Saturday, February 25, 2012

Lent #1: I'm Not Ready

"Every time I read that story again,
I want to run and take the nails out..."
(Mark Nicks, "I'm Not Ready")

I've been a bit slow on the uptake with Lent this year. Perhaps it's just that Easter is very early this year and so I haven't been prepared for Lent to begin in February. Perhaps it's that my church does not pay any attention to these things (we still observe Easter, but Lent and Advent aren't usually big focuses; Pentecost, unsurprisingly, comes and goes unnoticed). But I suspect my mind has also just been in other places. And it's for this very reason that I like to observe Lent: not because the observation of it in any way contributes to my salvation, but because I can't expect that, on Good Friday, I'll be in the right headspace to remember what Jesus has done for me. That'll never happen. We're rarely ready even when we prepare our hearts; it's just too monumental a thing for the human mind to grapple with. Lent, at the very least, gives us 40 days to get the process going.

I see Lent more as a time of reflection than of fasting. Anything I give up, I do so to give myself more space in my thinking. One year I decided to only listen to worship music and hymns for the whole forty days; I didn't want anything other than God's truth to fill my head. It was a wonderfully edifying time. Still, when Easter Sunday came, I felt cold and spiritually dry.

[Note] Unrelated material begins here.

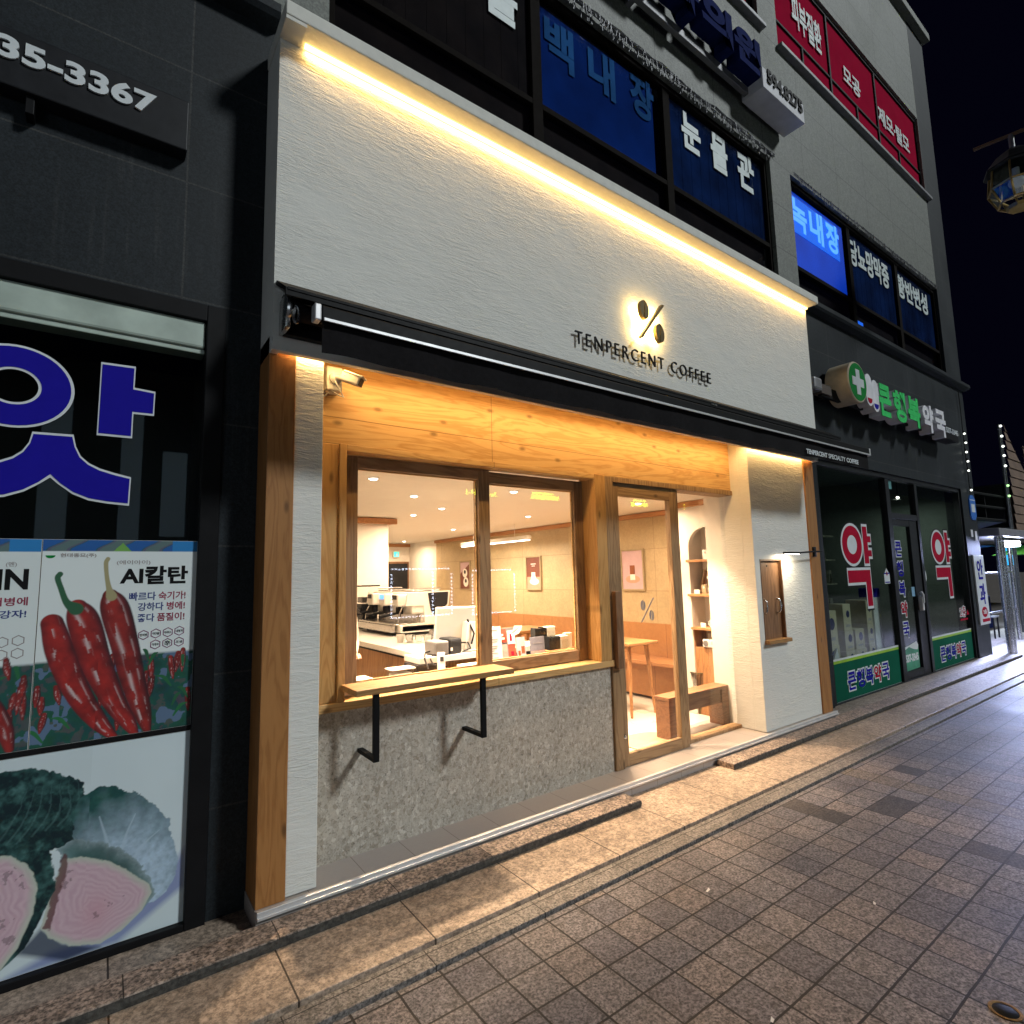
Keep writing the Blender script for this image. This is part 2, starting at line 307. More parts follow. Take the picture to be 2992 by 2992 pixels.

Thank God that our emotional state doesn't count for anything in our salvation. But the fact is that the forty days I'd spent focusing on God had still borne fruit; it just hadn't given me emotional elation on Easter Sunday. But is that really the point?

Now, I'd had grand plans for what to do this Lent. I'd enjoyed writing my Advent reflections so much that I was determined to do the same thing for Lent. In fact, I decided that I would write a reflection each day - forty reflections in total. That's obviously not going to happen. Ash Wednesday has been and gone; now it's Saturday. I'd have to write four reflections today just to catch up. I'm not sure if my "40 Poems for Lent" project will be any more successful, but at least I've got a head start on that one: I've already written four poems that could go towards it. Again, it's not the point. My unreadiness, my spiritual flabbiness, my lack of discipline: all these things are reasons why Lent should be a wonderful time of hope and promise for me. The disciples fell asleep in the garden while Jesus sweated blood, their very name "disciples" being an irony that night; and yet still His blood was shed to cleanse them. I am the same. I'm not ready for Lent this year, but that doesn't matter. Lent - the time of remembering Jesus' great love and mercy - is most certainly ready for me.